───── Recorded information ─────
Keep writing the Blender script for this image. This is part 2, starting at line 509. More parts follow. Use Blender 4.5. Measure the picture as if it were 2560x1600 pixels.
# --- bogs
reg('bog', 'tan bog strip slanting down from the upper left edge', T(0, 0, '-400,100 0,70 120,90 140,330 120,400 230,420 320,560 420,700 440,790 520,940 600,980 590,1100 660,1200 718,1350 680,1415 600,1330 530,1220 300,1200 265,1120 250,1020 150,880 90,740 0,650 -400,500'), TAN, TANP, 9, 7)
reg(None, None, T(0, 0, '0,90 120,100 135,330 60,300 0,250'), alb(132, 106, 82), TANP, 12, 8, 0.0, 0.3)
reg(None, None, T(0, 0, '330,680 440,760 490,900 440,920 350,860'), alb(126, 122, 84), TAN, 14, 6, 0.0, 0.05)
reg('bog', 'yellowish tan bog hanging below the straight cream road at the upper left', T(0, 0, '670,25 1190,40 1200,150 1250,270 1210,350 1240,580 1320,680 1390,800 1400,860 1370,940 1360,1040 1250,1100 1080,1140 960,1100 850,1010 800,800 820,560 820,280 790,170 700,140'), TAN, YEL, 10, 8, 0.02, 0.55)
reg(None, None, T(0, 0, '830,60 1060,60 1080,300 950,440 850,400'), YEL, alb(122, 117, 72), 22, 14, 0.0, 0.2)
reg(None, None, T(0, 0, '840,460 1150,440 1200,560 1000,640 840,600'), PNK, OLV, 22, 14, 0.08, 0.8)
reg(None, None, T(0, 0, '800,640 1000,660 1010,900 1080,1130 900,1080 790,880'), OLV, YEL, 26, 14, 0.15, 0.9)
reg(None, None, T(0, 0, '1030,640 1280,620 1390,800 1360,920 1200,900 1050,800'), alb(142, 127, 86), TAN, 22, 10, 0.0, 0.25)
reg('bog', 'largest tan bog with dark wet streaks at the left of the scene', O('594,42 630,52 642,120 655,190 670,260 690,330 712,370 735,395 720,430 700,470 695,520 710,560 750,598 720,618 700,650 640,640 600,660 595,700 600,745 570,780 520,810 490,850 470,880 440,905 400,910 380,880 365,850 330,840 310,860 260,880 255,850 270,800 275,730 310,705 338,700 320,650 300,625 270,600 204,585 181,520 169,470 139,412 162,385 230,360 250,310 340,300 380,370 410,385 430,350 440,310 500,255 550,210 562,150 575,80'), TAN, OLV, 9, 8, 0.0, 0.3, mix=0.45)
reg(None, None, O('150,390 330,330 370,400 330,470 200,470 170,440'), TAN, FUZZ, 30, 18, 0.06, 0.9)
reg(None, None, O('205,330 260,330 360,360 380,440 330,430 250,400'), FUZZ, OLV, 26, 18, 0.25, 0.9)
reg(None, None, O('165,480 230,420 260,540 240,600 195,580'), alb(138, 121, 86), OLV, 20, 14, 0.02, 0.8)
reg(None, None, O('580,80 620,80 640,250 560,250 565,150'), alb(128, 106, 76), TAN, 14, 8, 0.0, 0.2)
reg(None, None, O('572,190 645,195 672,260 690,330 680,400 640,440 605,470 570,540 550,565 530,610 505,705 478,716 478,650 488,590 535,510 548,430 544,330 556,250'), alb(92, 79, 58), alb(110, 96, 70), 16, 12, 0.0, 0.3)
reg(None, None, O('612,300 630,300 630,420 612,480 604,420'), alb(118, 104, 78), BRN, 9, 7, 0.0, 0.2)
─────
What to produce: Exactly reproduce the material above.

Complete answer:
Keep writing the Blender script for this image. This is part 2, starting at line 509. More parts follow. Use Blender 4.5. Measure the picture as if it were 2560x1600 pixels.
# --- bogs
reg('bog', 'tan bog strip slanting down from the upper left edge', T(0, 0, '-400,100 0,70 120,90 140,330 120,400 230,420 320,560 420,700 440,790 520,940 600,980 590,1100 660,1200 718,1350 680,1415 600,1330 530,1220 300,1200 265,1120 250,1020 150,880 90,740 0,650 -400,500'), TAN, TANP, 9, 7)
reg(None, None, T(0, 0, '0,90 120,100 135,330 60,300 0,250'), alb(132, 106, 82), TANP, 12, 8, 0.0, 0.3)
reg(None, None, T(0, 0, '330,680 440,760 490,900 440,920 350,860'), alb(126, 122, 84), TAN, 14, 6, 0.0, 0.05)
reg('bog', 'yellowish tan bog hanging below the straight cream road at the upper left', T(0, 0, '670,25 1190,40 1200,150 1250,270 1210,350 1240,580 1320,680 1390,800 1400,860 1370,940 1360,1040 1250,1100 1080,1140 960,1100 850,1010 800,800 820,560 820,280 790,170 700,140'), TAN, YEL, 10, 8, 0.02, 0.55)
reg(None, None, T(0, 0, '830,60 1060,60 1080,300 950,440 850,400'), YEL, alb(122, 117, 72), 22, 14, 0.0, 0.2)
reg(None, None, T(0, 0, '840,460 1150,440 1200,560 1000,640 840,600'), PNK, OLV, 22, 14, 0.08, 0.8)
reg(None, None, T(0, 0, '800,640 1000,660 1010,900 1080,1130 900,1080 790,880'), OLV, YEL, 26, 14, 0.15, 0.9)
reg(None, None, T(0, 0, '1030,640 1280,620 1390,800 1360,920 1200,900 1050,800'), alb(142, 127, 86), TAN, 22, 10, 0.0, 0.25)
reg('bog', 'largest tan bog with dark wet streaks at the left of the scene', O('594,42 630,52 642,120 655,190 670,260 690,330 712,370 735,395 720,430 700,470 695,520 710,560 750,598 720,618 700,650 640,640 600,660 595,700 600,745 570,780 520,810 490,850 470,880 440,905 400,910 380,880 365,850 330,840 310,860 260,880 255,850 270,800 275,730 310,705 338,700 320,650 300,625 270,600 204,585 181,520 169,470 139,412 162,385 230,360 250,310 340,300 380,370 410,385 430,350 440,310 500,255 550,210 562,150 575,80'), TAN, OLV, 9, 8, 0.0, 0.3, mix=0.45)
reg(None, None, O('150,390 330,330 370,400 330,470 200,470 170,440'), TAN, FUZZ, 30, 18, 0.06, 0.9)
reg(None, None, O('205,330 260,330 360,360 380,440 330,430 250,400'), FUZZ, OLV, 26, 18, 0.25, 0.9)
reg(None, None, O('165,480 230,420 260,540 240,600 195,580'), alb(138, 121, 86), OLV, 20, 14, 0.02, 0.8)
reg(None, None, O('580,80 620,80 640,250 560,250 565,150'), alb(128, 106, 76), TAN, 14, 8, 0.0, 0.2)
reg(None, None, O('572,190 645,195 672,260 690,330 680,400 640,440 605,470 570,540 550,565 530,610 505,705 478,716 478,650 488,590 535,510 548,430 544,330 556,250'), alb(92, 79, 58), alb(110, 96, 70), 16, 12, 0.0, 0.3)
reg(None, None, O('612,300 630,300 630,420 612,480 604,420'), alb(118, 104, 78), BRN, 9, 7, 0.0, 0.2)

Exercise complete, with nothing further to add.